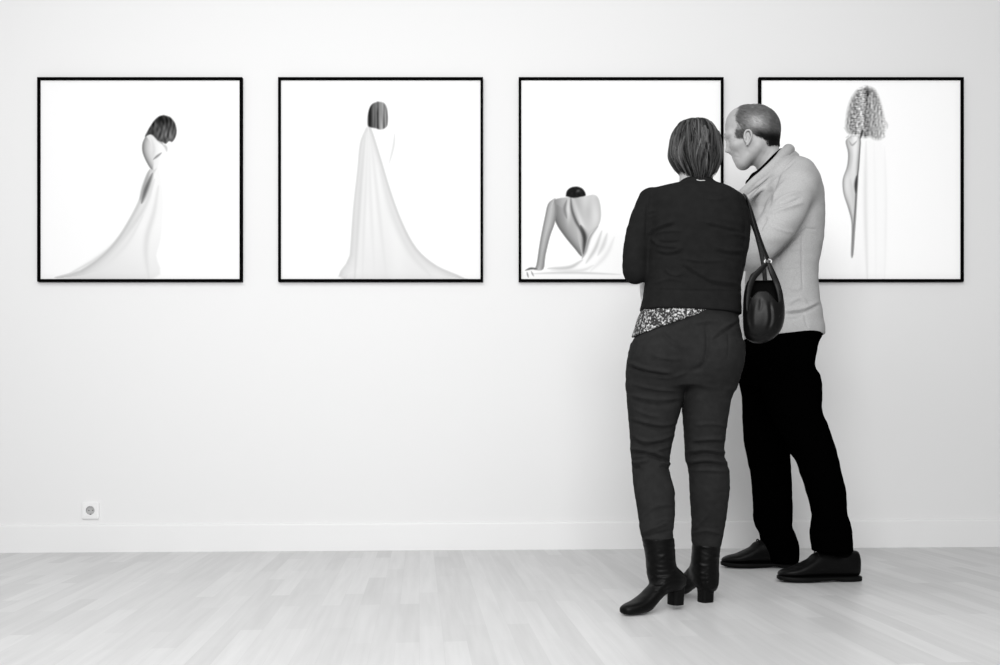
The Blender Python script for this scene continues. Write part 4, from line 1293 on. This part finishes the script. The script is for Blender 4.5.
    pts = L0[:, None, :] + flow[:, None, :] * t * ln[:, None, None]
    flat = pts.reshape(-1, 3)
    fl, gg = headsurf(flat)
    liftv = np.tile(np.array([-.001, .0022, .0038, .0046, .0050]), len(X_))[:, None] * r.uniform(.5, 1.3, len(X_)).repeat(M)[:, None]
    pts = to_world(fl + gg * liftv).reshape(-1, M, 3)
    base_t = .175 + .42 * np.exp(-(((X_ - 753) / 9) ** 2 + ((Y_ - 119.5) / 6) ** 2))
    base_t = base_t * np.clip(1.0 - .95 * np.clip((Y_ - 126) / 6, 0, 1) * np.clip((X_ - 749) / 6, 0, 1), .06, 1)
    base_t = base_t * np.where(X_ > 767, .7, 1) * np.where((X_ < 742.5) & (Y_ > 128), .7, 1)
    ton = base_t * r.uniform(.55, 1.45, len(X_))
    V, F, T = strands_mesh(pts, r.uniform(.0004, .0007, len(X_)), ton)
    hr_ = mesh_obj('hair', V, F, M_HAIR, root, colors=T)
    hr_['kind'] = 'stuff'
    # eyebrows
    for l in (-1, 1):
        paths = []
        for i in range(120):
            a = r.uniform(0, 1)
            p0 = np.array(q(726.4 + a * 4.8, 135.4 - a * 1.0 + r.normal(0, .5), l * (.014 + a * .034)))
            d = np.array([.004 + .004 * a - .009 * (1 - a), l * .006, .004]) * r.uniform(.6, 1.1)
            paths.append(to_world(np.stack([p0 + d * k + np.array([-.003 * math.sin(k * 2.5), 0, 0]) for k in (0, .35, .7, 1.0)])))
        V, F, T = strands_mesh(paths, np.full(len(paths), .0012), np.full(len(paths), .03))
        mesh_obj('eyebrow', V, F, M_HAIR, root, colors=T)
    return root


W_ = woman()
M_ = man()


# ================================================================== THE SHOULDER BAG
def bag():
    Y = 3.345
    c = P(762, 343, Y)
    root = empty('handbag', (c[0], Y, c[2]))
    tag(root, 'black leather shoulder bag hanging beside the person in the dark jacket', 'handbag')
    st = Stack([(280, 748, 777, Y, .016), (286, 746, 780, Y, .030), (295, 744.2, 782.5, Y, .043), (308, 743.3, 784, Y, .052), (320, 743.3, 783.5, Y, .054), (330, 744, 780.5, Y, .050),
                (337, 746, 775, Y, .040), (341.5, 751.5, 768, Y, .026), (343.3, 756, 763, Y, .012)], 2.3)
    s = Y / FOC

    def fn(p):
        d = st(p)
        px = 500 + p[:, 0] / Y * FOC; py = HOR - (p[:, 2] - CAMZ) / Y * FOC
        inner = np.maximum(st(p, -.006), (py - 325) * s)
        # mouth: the front wall is lower than the back and sags on both sides of a gathered middle
        yt = 299.5 - 7.0 * np.exp(-((px - 759.5) / 8.5) ** 4) + 4.5 * np.exp(-((px - 774.5) / 3.5) ** 2)
        front = np.maximum(np.maximum((py - yt) * s * .8, p[:, 1] - (Y + .0)), np.maximum((748.5 - px), (px - 777)) * s)
        d = smax(d, -inner, .003)
        top = np.maximum((py - 282) * s, -1)
        d = smax(d, -np.minimum(front, 1), .004)
        return d
    fo = [([(757, 300), (754, 315), (755, 330)], 2.4, .0015), ([(766, 300), (768, 318), (764, 332)], 2.4, .0015), ([(761, 298), (761, 306), (760, 312)], 1.8, -.0015), ([(773, 306), (775, 318), (771, 331)], 2, .002),
          ([(770, 302), (771, 318), (768, 330)], 1.5, -.002), ([(749, 302), (747, 316), (750, 330)], 1.6, .003), ([(750, 335), (760, 337), (770, 334)], 1.3, -.002)]
    b = sdf_obj('bag_body', fn, (P(735, 0, Y)[0], Y - .08, P(0, 348, Y)[2]), (P(790, 0, Y)[0], Y + .08, P(0, 276, Y)[2]), .0026, M_BAG, root, fo, .0006, (40, 40, 40), seed=4)
    # shoulder strap: ring, up over the shoulder and down again in front
    ring = P(768, 261.5, Y - .012)
    pts = [ring + [0, 0, .006], P(763.5, 249, Y - .010), P(757.8, 233, Y - .008), P(752.8, 216, Y - .004), P(749.4, 204, Y + .012), P(746.4, 197.2, Y + .04), P(744.6, 194.8, Y + .08), P(746.5, 200, Y + .125),
           P(750, 216, Y + .135), P(757, 236, Y + .11), P(763, 262, Y + .07), P(766, 290, Y + .040)]
    ups = [(.35, -1, 0), (.35, -1, 0), (.4, -1, 0), (.55, -.9, .1), (.7, -.6, .35), (.65, -.3, .7), (.6, .1, .8), (.7, .7, .3), (.5, 1, 0), (.3, 1, 0), (.2, 1, 0), (.1, 1, 0)]
    V, F = sweep(pts, .0075, .0024, up=ups, n=6)
    mesh_obj('shoulder_strap', V, F, M_BAG, root)
    # ring
    V = []; F = []
    n, k = 28, 8
    for i in range(n):
        a = 2 * math.pi * i / n
        for j in range(k):
            b_ = 2 * math.pi * j / k
            rr = .0105 + .0022 * math.cos(b_)
            V.append(ring + np.array([rr * math.cos(a) * 1.1, .0022 * math.sin(b_), rr * math.sin(a) * .75]))
    for i in range(n):
        for j in range(k):
            F.append((i * k + j, i * k + (j + 1) % k, ((i + 1) % n) * k + (j + 1) % k, ((i + 1) % n) * k + j))
    tag(mesh_obj('ring', V, F, M_METAL, root), 'small bright metal ring')
    V, F = sweep([ring + [-.003, 0, -.006], P(761.5, 269, Y - .016), P(754, 277, Y - .018), P(749.8, 287, Y - .022), P(747.5, 302, Y - .042), P(747, 312, Y - .049)], [.006, .0095, .010, .009, .006, .002], .0035, up=(0, 1, .1), n=6)
    mesh_obj('side_strap', V, F, M_BAG, root)
    V, F = sweep([ring + [.002, 0, -.006], P(772, 272, Y - .016), P(777, 284, Y - .016), P(780.3, 296, Y - .024), P(780.5, 308, Y - .036), P(779, 318, Y - .044)], [.007, .010, .0105, .010, .007, .002], .0035, up=(0, 1, .1), n=6)
    mesh_obj('side_strap', V, F, M_BAG, root)
    V, F = sweep([ring + [-.006, .004, -.004], P(758, 270.5, Y - .004), P(751.5, 275, Y + .0), P(748.3, 284, Y + .004)], .003, .002, up=(0, 1, .1), n=6)
    mesh_obj('tie_cord', V, F, M_BAG, root)


bag()

# ================================================================== LIGHT, CAMERA
w = bpy.data.worlds.new('gallery_air'); SC.world = w; w.use_nodes = True
bg = w.node_tree.nodes['Background']
bg.inputs['Color'].default_value = (1, 1, 1, 1); bg.inputs['Strength'].default_value = 0.29


def area(name, loc, target, sx, sy, power):
    l = bpy.data.lights.new(name, 'AREA'); l.shape = 'RECTANGLE'; l.size = sx; l.size_y = sy; l.energy = power
    o = bpy.data.objects.new(name, l); COL.objects.link(o); o.location = loc
    d = np.array(target) - np.array(loc)
    import mathutils
    o.rotation_euler = mathutils.Vector(d).to_track_quat('-Z', 'Y').to_euler()
    return o


area('added_front_fill', (-0.42, -1.3, 2.5), (-0.25, 4.98, 1.75), 2.6, 1.4, 240)  # added unseen area light; makes the wall brightest mid-left and dimmer at the corners
area('added_top_fill', (-0.5, 2.0, 3.3), (-0.2, 3.2, 0.0), 5.0, 1.0, 78)  # added unseen area light, for light from above on figures and floor

cam = bpy.data.cameras.new('camera'); co = bpy.data.objects.new('camera', cam); COL.objects.link(co)
co.location = (0, 0, CAMZ); co.rotation_euler = (math.pi / 2, 0, 0)
cam.sensor_width = 36; cam.sensor_fit = 'HORIZONTAL'; cam.lens = 36.0
cam.shift_y = (HOR - 332.5) / 1000.0
SC.camera = co
SC.view_settings.view_transform = 'Standard'; SC.view_settings.look = 'None'
SC.view_settings.exposure = 0.0; SC.view_settings.gamma = 1.0; SC.view_settings.use_curve_mapping = False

EXERCISE PROMPT :: Leave out the pictures. Transcribe only the lines above, from the first through the one that contains "return root".

REPLY ::
The Blender Python script for this scene continues. Write part 4, from line 1293 on. This part finishes the script. The script is for Blender 4.5.
    pts = L0[:, None, :] + flow[:, None, :] * t * ln[:, None, None]
    flat = pts.reshape(-1, 3)
    fl, gg = headsurf(flat)
    liftv = np.tile(np.array([-.001, .0022, .0038, .0046, .0050]), len(X_))[:, None] * r.uniform(.5, 1.3, len(X_)).repeat(M)[:, None]
    pts = to_world(fl + gg * liftv).reshape(-1, M, 3)
    base_t = .175 + .42 * np.exp(-(((X_ - 753) / 9) ** 2 + ((Y_ - 119.5) / 6) ** 2))
    base_t = base_t * np.clip(1.0 - .95 * np.clip((Y_ - 126) / 6, 0, 1) * np.clip((X_ - 749) / 6, 0, 1), .06, 1)
    base_t = base_t * np.where(X_ > 767, .7, 1) * np.where((X_ < 742.5) & (Y_ > 128), .7, 1)
    ton = base_t * r.uniform(.55, 1.45, len(X_))
    V, F, T = strands_mesh(pts, r.uniform(.0004, .0007, len(X_)), ton)
    hr_ = mesh_obj('hair', V, F, M_HAIR, root, colors=T)
    hr_['kind'] = 'stuff'
    # eyebrows
    for l in (-1, 1):
        paths = []
        for i in range(120):
            a = r.uniform(0, 1)
            p0 = np.array(q(726.4 + a * 4.8, 135.4 - a * 1.0 + r.normal(0, .5), l * (.014 + a * .034)))
            d = np.array([.004 + .004 * a - .009 * (1 - a), l * .006, .004]) * r.uniform(.6, 1.1)
            paths.append(to_world(np.stack([p0 + d * k + np.array([-.003 * math.sin(k * 2.5), 0, 0]) for k in (0, .35, .7, 1.0)])))
        V, F, T = strands_mesh(paths, np.full(len(paths), .0012), np.full(len(paths), .03))
        mesh_obj('eyebrow', V, F, M_HAIR, root, colors=T)
    return root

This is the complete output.